Redondo acusa, por isso, o secretário de Estado do Ensino Superior de “desconhecimento” sobre a forma de funcionamento do sector e critica-o por estar a criar um clima de “desconfiança” e “alarme público” em torno das instituições de ensino superior privadas que não tem justificação. “Está a colocar todas as 80 instituições privadas no mesmo saco, por causa da desconfiança que pode ter em relação a três ou quatro”, defende.
Em quebra desde o final do século
O presidente da APESP não esconde que há universidades privadas a passar “por maiores dificuldades” face à quebra da procura. O ensino superior privado tem perdido alunos desde o final da década de 1990. Só no ano lectivo de 2012/2013, os dados divulgados pelas universidades particulares apontavam para uma quebra de 8% no número de alunos inscritos, num total de cerca de 5000.
No início deste ano lectivo, a recuperação do ensino superior público também contagiou as universidades privadas, que têm um dos mais altos níveis de procura dos últimos anos. O crescimento no número de candidaturas é transversal a todo o sector particular e chega aos 30% em algumas instituições.
A APESP não tem números definitivos relativamente à procura nos cursos das várias universidades que representa. Atendendo aos contactos que já foram feitos pela DGES junto das instituições privadas nas últimas semanas, pelo menos uma dezena de instituições cumprem os critérios definidos pelo MEC no despacho de Setembro e vão ter de comprovar que mantêm as condições de funcionamento.
Como o MEC sublinha na nota enviada ao PÚBLICO, o que é tido em conta é o total dos alunos inscritos no estabelecimento de ensino em licenciaturas e não o número de alunos inscritos em cada curso. O levantamento pedido exige à DGES uma identificação dos estabelecimentos de ensino superior privados que apresentam “uma procura total manifestamente reduzida”.
São definidos quatro critérios para avaliar a procura dos cursos, tendo como referência os três últimos anos lectivos: diminuição do total de inscritos superior a 50%; diminuição do número de inscritos no primeiro ano superior a 50%; média do total de inscritos inferior a 100 ou média de inscritos no primeiro ano pela primeira vez inferior a dez.

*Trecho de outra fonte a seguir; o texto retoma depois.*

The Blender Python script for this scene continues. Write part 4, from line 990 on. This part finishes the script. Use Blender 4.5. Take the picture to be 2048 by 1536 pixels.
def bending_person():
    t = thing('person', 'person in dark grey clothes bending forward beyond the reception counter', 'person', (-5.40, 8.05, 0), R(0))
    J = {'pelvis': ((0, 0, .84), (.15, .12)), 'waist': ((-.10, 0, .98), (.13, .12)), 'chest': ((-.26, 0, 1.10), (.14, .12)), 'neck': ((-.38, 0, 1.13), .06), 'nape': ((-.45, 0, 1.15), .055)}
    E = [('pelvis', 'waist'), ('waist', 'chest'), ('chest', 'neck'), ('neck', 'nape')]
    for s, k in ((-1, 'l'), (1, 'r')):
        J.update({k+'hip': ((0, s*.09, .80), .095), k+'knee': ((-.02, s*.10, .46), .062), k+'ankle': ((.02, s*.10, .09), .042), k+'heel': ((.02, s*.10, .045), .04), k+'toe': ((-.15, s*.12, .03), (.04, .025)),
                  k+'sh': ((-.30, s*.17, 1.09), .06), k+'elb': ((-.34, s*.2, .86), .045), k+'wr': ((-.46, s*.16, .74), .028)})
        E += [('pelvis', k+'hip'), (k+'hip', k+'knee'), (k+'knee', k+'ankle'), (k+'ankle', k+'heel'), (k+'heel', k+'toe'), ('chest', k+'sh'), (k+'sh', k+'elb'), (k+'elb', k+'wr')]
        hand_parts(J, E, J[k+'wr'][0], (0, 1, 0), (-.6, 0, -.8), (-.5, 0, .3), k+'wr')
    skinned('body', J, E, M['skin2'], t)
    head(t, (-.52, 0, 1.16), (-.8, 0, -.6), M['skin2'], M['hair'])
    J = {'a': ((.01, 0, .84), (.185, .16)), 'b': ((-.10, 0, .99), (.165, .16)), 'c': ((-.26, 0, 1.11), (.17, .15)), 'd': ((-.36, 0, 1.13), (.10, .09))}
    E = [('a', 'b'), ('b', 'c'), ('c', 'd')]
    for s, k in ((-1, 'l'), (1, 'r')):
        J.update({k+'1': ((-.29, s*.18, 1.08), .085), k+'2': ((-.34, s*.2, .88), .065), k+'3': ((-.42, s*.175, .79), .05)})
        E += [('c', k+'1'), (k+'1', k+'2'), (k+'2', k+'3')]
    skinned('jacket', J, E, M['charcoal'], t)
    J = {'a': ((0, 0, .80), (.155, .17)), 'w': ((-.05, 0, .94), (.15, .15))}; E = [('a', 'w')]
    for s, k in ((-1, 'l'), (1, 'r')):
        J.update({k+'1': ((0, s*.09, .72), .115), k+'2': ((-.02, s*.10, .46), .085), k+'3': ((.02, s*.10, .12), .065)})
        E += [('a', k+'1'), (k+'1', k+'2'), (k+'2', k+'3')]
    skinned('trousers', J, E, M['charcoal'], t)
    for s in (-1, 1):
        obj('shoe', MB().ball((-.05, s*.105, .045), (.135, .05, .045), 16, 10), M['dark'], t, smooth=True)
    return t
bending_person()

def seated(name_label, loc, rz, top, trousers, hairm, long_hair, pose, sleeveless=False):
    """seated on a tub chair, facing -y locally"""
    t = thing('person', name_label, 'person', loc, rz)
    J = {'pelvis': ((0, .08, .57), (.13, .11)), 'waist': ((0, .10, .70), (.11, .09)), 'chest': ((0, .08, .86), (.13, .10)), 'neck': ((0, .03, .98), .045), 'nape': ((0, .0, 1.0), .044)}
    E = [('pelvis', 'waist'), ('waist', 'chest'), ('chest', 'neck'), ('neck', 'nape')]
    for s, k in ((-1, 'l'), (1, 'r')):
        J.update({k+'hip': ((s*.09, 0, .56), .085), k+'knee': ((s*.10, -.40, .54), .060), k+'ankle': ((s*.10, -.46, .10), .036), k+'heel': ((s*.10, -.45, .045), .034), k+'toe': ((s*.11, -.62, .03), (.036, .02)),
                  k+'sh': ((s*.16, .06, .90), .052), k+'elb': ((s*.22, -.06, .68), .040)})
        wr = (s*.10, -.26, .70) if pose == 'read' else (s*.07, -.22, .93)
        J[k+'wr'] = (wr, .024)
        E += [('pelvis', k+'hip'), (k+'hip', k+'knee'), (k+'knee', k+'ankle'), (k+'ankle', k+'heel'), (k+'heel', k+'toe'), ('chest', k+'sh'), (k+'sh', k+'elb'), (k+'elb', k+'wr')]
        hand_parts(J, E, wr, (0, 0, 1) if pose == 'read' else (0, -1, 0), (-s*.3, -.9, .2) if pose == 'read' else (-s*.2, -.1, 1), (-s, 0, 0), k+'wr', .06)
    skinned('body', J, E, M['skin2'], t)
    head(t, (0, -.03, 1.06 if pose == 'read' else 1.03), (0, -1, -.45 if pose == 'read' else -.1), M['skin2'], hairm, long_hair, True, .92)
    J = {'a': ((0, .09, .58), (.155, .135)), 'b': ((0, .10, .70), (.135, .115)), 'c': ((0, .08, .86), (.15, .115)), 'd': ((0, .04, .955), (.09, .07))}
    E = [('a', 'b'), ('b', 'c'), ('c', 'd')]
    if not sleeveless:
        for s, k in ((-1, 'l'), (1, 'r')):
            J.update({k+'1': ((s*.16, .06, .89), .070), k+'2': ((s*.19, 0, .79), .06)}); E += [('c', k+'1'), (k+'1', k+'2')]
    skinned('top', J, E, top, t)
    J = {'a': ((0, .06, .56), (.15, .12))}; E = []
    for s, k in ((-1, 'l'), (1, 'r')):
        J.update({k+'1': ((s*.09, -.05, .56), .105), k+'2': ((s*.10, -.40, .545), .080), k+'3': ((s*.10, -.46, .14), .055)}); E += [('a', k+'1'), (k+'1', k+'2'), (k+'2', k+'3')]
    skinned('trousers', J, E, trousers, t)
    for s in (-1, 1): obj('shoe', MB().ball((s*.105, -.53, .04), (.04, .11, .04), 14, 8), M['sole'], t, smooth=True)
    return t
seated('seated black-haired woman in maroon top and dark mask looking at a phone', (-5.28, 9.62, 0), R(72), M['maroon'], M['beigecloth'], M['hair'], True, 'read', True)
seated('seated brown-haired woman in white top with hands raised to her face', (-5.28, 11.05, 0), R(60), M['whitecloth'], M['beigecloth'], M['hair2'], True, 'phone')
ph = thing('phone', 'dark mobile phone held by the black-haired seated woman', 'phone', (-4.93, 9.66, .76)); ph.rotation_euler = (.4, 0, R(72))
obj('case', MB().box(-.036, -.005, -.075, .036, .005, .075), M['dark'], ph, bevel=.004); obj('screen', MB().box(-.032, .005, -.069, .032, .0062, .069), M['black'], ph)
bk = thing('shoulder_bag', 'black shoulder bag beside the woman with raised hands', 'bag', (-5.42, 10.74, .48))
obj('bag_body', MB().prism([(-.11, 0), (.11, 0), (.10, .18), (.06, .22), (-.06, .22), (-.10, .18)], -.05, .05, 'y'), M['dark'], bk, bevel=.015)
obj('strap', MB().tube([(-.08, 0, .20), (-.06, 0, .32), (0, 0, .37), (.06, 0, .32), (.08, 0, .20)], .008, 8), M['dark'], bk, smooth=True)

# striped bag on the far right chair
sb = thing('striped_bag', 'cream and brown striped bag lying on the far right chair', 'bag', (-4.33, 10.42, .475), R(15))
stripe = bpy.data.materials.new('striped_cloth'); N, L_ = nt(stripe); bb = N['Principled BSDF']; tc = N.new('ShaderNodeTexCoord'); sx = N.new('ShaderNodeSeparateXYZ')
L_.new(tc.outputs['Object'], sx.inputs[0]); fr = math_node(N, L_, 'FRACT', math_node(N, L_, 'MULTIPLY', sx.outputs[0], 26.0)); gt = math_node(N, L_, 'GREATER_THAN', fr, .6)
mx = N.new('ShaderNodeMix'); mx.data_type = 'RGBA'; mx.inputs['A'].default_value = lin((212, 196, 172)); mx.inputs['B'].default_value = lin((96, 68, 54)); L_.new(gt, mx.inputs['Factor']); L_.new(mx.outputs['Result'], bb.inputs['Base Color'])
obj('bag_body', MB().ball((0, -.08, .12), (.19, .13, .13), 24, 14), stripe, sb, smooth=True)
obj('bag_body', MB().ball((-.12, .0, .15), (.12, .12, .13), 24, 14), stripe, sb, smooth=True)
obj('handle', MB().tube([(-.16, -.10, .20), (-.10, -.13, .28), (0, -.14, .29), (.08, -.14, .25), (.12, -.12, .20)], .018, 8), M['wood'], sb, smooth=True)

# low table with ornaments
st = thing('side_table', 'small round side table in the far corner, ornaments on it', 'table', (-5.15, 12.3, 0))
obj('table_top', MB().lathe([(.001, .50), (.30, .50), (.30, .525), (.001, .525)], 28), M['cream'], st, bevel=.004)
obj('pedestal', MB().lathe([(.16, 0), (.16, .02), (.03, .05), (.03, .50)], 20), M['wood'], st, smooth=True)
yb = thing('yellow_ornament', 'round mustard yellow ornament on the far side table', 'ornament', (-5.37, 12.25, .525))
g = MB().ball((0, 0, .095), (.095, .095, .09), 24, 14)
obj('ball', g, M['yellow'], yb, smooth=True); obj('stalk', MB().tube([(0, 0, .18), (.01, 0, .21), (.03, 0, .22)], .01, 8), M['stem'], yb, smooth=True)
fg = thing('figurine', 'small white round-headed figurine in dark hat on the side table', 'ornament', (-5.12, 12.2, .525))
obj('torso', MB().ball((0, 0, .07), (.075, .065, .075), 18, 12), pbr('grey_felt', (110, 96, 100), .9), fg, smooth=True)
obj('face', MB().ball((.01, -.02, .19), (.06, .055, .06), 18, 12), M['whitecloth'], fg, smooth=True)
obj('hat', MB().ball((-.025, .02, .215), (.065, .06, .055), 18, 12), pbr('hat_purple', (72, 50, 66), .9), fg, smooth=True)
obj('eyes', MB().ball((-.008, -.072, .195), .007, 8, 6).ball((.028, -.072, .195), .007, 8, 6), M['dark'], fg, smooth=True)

O simples facto de uma instituição ter sido identificada como tendo uma redução significativa de alunos não significa necessariamente que irá perder o reconhecimento de interesse público. Quando a DGES identifica cursos nestas circunstâncias, solicita às instituições privadas várias informações. O objectivo é verificar vários pontos, como a sustentabilidade financeira, a existência de garantias patrimoniais, a qualificação e a composição e vínculo contratual do respectivo corpo docente. Nos últimos dias, várias instituições privadas têm recebido cartas da direcção-geral, pedindo o envio de informação financeira e quadros de pessoal no prazo máximo de dez dias.
Públicas também vão prestar contas
O despacho do secretário de Estado do Ensino Superior foi a primeira peça de uma arquitectura mais complexa de reanálise das condições de funcionamento dos cursos com pouca procura, uma vez que a IGEC e A3ES foram também envolvidas no processo que pode levar ao encerramento das formações.
“A situação dos privados é a mais complicada, porque, sem alunos, não há receitas e, sem receitas, precisamos de saber como pagam aos professor e se os contratam a tempo inteiro”, explica o presidente da A3ES, Alberto Amaral. Mas a resolução “também vai envolver as instituições públicas”, informa.
A agência vai, por isso, começar este processo “no início do ano”. Sempre que encontrar um curso sem alunos nos últimos dois ou três anos lectivos, será contactada a instituição que pode demonstrar a intenção de encerrar de imediato o curso, ou então será feita uma “verificação” das condições que levaram à acreditação de funcionamento de cada uma das formações.
Ao contrário da determinação do despacho do secretário de Estado, esta resolução aplica-se também ao sector público – onde neste ano houve quase 30 cursos sem nenhum aluno inscrito no primeiro ano. As instituições públicas foram ainda apanhadas de surpresa com a determinação de que qualquer curso que não funcione num determinado ano lectivo terá que passar por um novo processo de acreditação pela A3ES para voltar a funcionar.
Esta alteração tem implicação sobretudo em mestrados que, apesar de terem autorização para funcionar, as universidades e politécnicos optavam por não os abrir em alguns anos, quando a procura era escassa para justificar o seu funcionamento. Com as novas regras, sempre que o fizerem, terão que iniciar um novo processo de reconhecimento pela agência, o que implica custos para as instituições de ensino superior. Contactados pelo PÚBLICO, os presidentes do Conselho de Reitores das Universidades Portuguesas e do Conselho Coordenador dos Institutos Superiores Politécnicos não quiseram comentar esta situação.